The advisor who wants to pay it forward

Enrique Perez started his financial planning career young — before he’d even graduated from college.

As a sophomore at Williams College, Perez helped his parents navigate their finances and retirement plan. Working with his parents, immigrants from Bolivia, later inspired him to start his own financial planning firm, Mission Park Capital, which is named after the dormitory where he lived that year.

“Fortunately, my parents’ position was becoming more secure over time, and it led me to think, maybe this is something where I could become helpful to others as well — and not necessarily high-net-worth individuals,” Perez says.
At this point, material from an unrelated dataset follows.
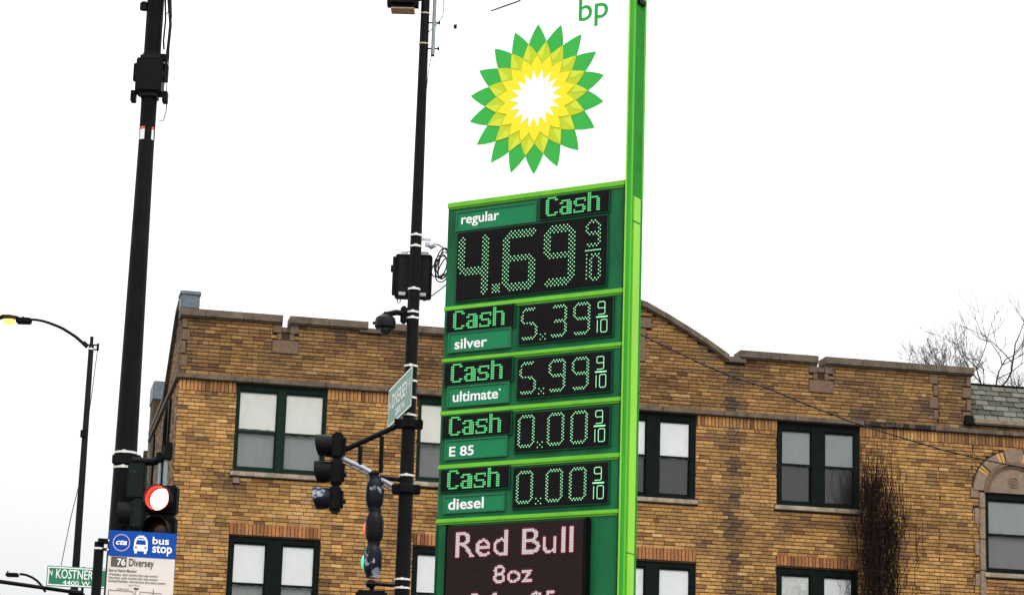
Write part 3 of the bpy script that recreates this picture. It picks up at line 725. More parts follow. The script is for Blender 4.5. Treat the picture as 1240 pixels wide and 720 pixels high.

Perez wants to help people like his parents — immigrants — as well as younger people a few years out of college and others with lower salaries who are often overlooked in the traditional financial planning market, where advisors squabble over higher net worth clients.

But as a young graduate, Perez didn’t go into financial planning right away. Graduating from college into a recession, Perez took a job with the Massachusetts State Senate. He worked for the state’s budget committee and eventually became chief of staff to the secretary of housing and economic development.

“Being prepared, analyzing, giving advice and guidance was something that came early on in my career,” he says, adding that during his government jobs, he became used to analyzing problems, asking questions from all angles and giving advice without judgment.

After his time in government, Perez worked in affordable housing at a Massachusetts social enterprise bank, enjoying the mission-driven aspect of the job. While there, he would also informally give co-workers personal finance advice, which helped spark the idea to start Mission Park Capital.

“I was beginning to think, could this be another way for me to share this knowledge I’ve been able to gain and build and compound over time?” Perez says. “I got to an inflection point in my career where if I didn’t take the risk to start the firm and at least try it, I knew that moment might pass me by.”

Tim Sullivan, one of Perez’s former managers, remembers him as passionate, someone who would go out of his way to help others understand concepts.

“He’s very smart, he’s very good at understanding people’s learning styles,” Sullivan says. “He has this ability to operate at a high level, but also bring it to a granular level and then do it in a style that is absorbed by people with different capacities.”

Sullivan likes maps, and when Perez learned that, he would find opportunities to include them in creative ways during presentations — including a map of Massachusetts colored in orange to denote the hundreds of Dunkin’ Donuts locations in the state.

“One of the things I really admired about him is how deeply connected he was to the mission,” Sullivan says. “He has a kind of real passion for how various things, whether it’s in government or elsewhere, can be done to really help people improve their lives.”